For experienced traders, that gap is not a technical detail; it is the core of the risk. An authorised representative structure can be used legitimately, but it is also a convenient way to blur responsibility. When something goes wrong, the licensed company may claim it has no control over the offshore brand’s behaviour, while the offshore brand points back at the licence holder. Retail clients end up trapped between names and registrations that do not offer real protection when withdrawals stall or trading anomalies appear.

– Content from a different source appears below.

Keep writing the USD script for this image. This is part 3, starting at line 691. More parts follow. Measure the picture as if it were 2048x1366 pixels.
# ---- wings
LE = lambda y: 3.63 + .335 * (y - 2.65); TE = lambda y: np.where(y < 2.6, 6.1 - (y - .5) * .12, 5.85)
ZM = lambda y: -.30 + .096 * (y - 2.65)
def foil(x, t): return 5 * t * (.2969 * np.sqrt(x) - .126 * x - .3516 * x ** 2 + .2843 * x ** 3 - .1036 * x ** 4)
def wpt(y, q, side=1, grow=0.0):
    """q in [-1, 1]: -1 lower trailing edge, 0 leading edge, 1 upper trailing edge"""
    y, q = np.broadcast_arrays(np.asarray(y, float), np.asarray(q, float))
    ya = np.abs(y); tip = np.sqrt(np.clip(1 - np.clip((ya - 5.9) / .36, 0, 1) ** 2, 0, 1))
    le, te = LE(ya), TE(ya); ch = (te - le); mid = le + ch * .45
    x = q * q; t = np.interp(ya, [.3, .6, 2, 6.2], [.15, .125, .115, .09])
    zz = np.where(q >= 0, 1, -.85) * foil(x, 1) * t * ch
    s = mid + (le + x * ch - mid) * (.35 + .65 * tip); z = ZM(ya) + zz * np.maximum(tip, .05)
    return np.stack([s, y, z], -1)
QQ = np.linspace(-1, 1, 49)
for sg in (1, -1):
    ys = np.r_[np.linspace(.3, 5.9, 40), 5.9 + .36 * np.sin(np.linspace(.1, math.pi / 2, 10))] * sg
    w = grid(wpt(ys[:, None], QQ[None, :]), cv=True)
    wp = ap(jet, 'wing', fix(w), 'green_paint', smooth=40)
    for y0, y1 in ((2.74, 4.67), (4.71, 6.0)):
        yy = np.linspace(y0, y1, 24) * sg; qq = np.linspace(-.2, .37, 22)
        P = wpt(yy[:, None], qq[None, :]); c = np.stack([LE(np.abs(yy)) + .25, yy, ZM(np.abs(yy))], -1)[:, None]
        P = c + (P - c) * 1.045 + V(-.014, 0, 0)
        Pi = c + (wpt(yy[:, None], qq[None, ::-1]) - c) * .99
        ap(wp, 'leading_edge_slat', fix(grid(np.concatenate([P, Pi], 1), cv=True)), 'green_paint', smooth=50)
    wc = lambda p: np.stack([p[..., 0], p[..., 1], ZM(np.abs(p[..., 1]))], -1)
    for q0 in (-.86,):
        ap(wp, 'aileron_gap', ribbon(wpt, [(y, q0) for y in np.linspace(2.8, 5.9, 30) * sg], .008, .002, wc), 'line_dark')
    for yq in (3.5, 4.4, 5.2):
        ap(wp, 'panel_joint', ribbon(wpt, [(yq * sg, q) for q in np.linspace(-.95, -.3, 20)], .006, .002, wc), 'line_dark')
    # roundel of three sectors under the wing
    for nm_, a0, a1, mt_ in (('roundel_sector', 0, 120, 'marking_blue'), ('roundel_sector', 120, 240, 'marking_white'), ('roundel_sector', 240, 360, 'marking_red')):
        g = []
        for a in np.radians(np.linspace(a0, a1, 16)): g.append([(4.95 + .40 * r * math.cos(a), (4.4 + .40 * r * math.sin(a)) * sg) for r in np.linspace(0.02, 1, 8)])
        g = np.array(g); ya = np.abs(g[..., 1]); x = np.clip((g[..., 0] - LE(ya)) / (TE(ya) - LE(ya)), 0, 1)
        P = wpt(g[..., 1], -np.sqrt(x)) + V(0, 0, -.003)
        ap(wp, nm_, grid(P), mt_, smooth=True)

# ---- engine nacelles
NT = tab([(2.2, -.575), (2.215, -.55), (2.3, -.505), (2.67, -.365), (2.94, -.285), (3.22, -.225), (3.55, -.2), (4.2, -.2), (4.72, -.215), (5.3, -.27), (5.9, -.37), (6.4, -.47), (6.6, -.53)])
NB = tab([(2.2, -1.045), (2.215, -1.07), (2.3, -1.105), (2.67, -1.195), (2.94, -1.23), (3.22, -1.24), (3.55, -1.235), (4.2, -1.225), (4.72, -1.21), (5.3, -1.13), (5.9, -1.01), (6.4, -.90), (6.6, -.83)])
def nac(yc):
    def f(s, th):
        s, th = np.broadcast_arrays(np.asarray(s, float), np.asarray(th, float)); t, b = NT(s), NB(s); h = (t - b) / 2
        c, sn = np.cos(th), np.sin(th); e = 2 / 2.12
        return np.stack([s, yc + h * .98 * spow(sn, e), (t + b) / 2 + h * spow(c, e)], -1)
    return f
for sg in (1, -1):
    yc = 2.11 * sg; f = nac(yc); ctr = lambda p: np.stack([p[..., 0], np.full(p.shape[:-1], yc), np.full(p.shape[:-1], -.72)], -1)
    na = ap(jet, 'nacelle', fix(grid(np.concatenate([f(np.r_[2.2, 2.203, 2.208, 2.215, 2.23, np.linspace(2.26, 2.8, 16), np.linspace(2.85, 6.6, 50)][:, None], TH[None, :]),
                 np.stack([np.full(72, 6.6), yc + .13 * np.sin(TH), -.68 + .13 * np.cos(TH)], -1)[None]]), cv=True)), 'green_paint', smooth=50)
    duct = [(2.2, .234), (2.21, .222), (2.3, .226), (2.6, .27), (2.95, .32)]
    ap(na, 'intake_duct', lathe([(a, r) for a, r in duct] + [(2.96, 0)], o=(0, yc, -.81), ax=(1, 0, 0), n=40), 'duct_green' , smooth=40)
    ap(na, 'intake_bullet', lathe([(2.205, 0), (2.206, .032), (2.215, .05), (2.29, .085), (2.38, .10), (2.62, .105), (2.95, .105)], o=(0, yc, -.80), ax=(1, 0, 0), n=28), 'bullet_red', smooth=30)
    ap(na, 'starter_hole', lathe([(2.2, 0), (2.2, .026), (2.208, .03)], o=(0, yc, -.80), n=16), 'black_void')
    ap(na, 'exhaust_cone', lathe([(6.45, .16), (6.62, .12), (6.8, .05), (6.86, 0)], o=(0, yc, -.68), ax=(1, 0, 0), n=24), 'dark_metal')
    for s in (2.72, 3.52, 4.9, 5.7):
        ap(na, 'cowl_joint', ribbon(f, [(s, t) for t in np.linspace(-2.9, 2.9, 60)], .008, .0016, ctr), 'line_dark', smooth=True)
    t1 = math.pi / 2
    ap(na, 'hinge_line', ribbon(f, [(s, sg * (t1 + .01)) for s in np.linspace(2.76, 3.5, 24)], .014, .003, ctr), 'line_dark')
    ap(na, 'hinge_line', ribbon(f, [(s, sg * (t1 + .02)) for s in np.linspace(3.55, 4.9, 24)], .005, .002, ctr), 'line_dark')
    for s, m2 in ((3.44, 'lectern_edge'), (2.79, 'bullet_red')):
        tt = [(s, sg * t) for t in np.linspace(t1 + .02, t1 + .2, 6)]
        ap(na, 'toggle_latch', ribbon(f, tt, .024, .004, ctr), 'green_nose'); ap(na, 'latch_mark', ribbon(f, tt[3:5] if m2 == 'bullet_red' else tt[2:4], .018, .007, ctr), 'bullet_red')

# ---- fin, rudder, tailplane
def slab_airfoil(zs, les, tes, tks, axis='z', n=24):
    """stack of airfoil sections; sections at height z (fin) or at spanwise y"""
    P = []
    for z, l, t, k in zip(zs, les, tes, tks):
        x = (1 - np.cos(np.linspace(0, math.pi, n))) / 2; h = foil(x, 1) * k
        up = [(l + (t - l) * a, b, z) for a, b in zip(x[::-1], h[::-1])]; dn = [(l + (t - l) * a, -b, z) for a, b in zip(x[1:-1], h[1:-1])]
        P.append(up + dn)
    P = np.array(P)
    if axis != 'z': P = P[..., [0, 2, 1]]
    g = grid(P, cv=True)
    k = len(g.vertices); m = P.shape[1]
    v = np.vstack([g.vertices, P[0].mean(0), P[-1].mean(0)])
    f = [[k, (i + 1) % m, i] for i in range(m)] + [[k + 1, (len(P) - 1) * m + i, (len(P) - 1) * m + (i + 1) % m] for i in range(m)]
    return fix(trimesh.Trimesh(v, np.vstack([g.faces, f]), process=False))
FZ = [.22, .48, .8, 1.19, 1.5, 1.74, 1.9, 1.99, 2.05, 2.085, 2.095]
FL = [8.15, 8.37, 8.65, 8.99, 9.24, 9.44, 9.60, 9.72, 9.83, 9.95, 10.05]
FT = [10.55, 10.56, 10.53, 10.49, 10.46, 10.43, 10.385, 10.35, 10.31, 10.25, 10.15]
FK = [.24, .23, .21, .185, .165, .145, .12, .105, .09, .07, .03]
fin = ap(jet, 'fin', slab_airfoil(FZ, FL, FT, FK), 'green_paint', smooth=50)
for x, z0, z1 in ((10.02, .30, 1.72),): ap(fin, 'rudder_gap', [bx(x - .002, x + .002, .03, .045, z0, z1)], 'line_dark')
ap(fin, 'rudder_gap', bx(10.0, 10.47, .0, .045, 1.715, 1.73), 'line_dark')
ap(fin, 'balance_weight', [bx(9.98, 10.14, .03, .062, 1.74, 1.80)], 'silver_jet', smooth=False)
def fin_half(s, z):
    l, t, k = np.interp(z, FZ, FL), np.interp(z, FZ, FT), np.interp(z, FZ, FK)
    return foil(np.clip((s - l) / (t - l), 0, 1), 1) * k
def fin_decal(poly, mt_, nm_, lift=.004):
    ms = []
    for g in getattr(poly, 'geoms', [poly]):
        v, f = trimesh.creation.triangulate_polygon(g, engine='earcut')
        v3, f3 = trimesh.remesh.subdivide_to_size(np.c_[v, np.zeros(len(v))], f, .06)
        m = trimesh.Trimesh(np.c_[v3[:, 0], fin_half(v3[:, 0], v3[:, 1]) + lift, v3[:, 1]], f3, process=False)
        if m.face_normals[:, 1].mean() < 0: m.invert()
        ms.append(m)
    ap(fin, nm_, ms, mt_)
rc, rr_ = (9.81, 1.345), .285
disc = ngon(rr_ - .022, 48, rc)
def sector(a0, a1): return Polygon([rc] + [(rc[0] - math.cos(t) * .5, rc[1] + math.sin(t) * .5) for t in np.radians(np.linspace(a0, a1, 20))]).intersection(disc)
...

Around EE TRADE, more warning lights begin to flash the deeper the research goes. Several broker-review and exposure sites now flag the platform as extremely high risk, reporting allegations of delayed or blocked withdrawals, sudden fee demands and difficulties reaching staff with real decision-making power. Some go further and describe it outright as a fake or scam operation, citing cases where deposits allegedly never reached any genuine market and instead moved through private accounts.The company’s own communication style does little to offset that picture. Official sites and promotional pages often highlight bonuses, cash-back style rewards and referral programmes more than they explain order execution or fund segregation. There is repeated emphasis on turning acquaintances into “partners” and “agents”, with income tied to how much their contacts deposit and trade. Anyone familiar with past offshore blow-ups will recognise the pattern: a structure that rewards gathering deposits and driving turnover, while the slow, unglamorous work of risk control and transparency receives far less attention.
Information about the actual trading environment is equally thin. At various points the brand talks about modern platforms and advanced tools, but provides few verifiable details about which software is used, how orders are routed, or where client funds are kept. In a market where reputable brokers compete to showcase their technology stack and liquidity providers, this kind of vagueness stands out. It leaves traders guessing whether they are dealing with a genuine broker or with a closed, internal system that can quietly adjust prices and execution.
The wider online footprint of EET Markets Global Limited also raises doubts. Despite the claims of global reach, its presence on major professional and social networks is limited or missing. Outside of its own marketing, the conversation about the brand is dominated by low trust scores, high-risk labels and long articles dissecting its structure. Investigative pieces in Japanese and English highlight unclear licensing, an opaque ownership set-up and the use of generic offshore addresses that also appear in the registrations of other controversial entities.
Put side by side, these details form a pattern that has become sadly familiar. A slick front-end website appears with an impressive interface and confident slogans. Behind it sits an offshore company with limited transparency and no strong, direct licence of its own. The brand leans on buzzwords about technology and global markets, but offers little concrete information about execution quality or client-fund protection. Affiliates and agents are encouraged to recruit aggressively, and traders who begin asking difficult questions about withdrawals or fees find themselves passed from one email address to another.
In that sense, the most important part of the EE TRADE story is not the branding, but the reminder it offers. In online trading, it is dangerously easy to mistake a professional-looking website for a professional organisation. The facts that really matter – the company’s age, jurisdiction, licensing, independent reputation and the consistency of its public information – sit quietly in the background, waiting for someone to check them. When those facts do not line up, as appears to be the case with this Saint Lucia-registered operation, the risk is not theoretical.
Different commentators will choose different labels: “high-risk broker”, “unlicensed platform”, “suspected scam”. The wording is less important than the practical conclusion. A cautious trader looking at a platform that fits this pattern has a simple, unexciting choice: close the tab, walk away from the promise of easy access to global markets, and look instead for a firm whose structure is boring, well-documented and genuinely supervised. EE TRADE’s story is a reminder that in finance, boring often turns out to be the safest option.